I don't do what I want to do holiness, part two
I've been writing a song for about 3 years now, based on Romans chapter 7. You're bound to know me well enough from my blog to know that this chapter describes me. But I guess I've not known exactly how it applied to me. Until now, maybe it just described this daily fight between the desires of my mind and the desires of my body. About half way through my attempt to write this song, Doug Pinnick writes one that says, "I don't want to do this anymore, I really want to do it." Then when we talked to him after a concert, he blew it off as if he didn't deal with this heart's desire to be obedient battling a sin nature. Well I deal with it.
Why didn't I read Leviticus before when trying to grasp this chapter? Why didn't I read Leviticus as a part of the quest for holiness? I'm not saying that I understand it now, just that I have new, more productive questions. But maybe I do finally understand what Jesus meant when He said that He'd come to fulfill the law.
So God gave us the law, and tells us why, "for you must be holy, as I am holy." Paul points out that the law made sin obvious to us. Sin, seizing the opportunity afforded by the commandment, "Do not covet," produced in me every kind of covetous desire.
So I arrive at a place where I'm giving a command that I cannot carry out. I now see that I can't be holy, no matter how I try. I have to depend on God, because while I truly desire to be obedient, my nature is to disobedience. I do what I don't want to do and I don't do what I want to do.
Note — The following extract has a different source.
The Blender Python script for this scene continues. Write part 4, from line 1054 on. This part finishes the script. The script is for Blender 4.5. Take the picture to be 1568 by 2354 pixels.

From the perspective of my sin nature, it is not I who is holy, but God who works in me. But if I do what I don't want to do, it is not I that does it, but sin in me. In my heart of hearts I want to obey God, but the law of sin is at work in my body. I am dog poop. Who can rescue me from this downward spiraling body of death?
Thanks be to God – through Jesus.
Through the law, we are made to know of our sin. Through our trying, we are made to know of our inability. Through our inability we are made to know of our need. Through our need we are made to call on Jesus. Through Jesus, we are made holy as He fulfills the law by being perfect and obedient in us. There is therefore now no condemnation for those who are in Christ Jesus.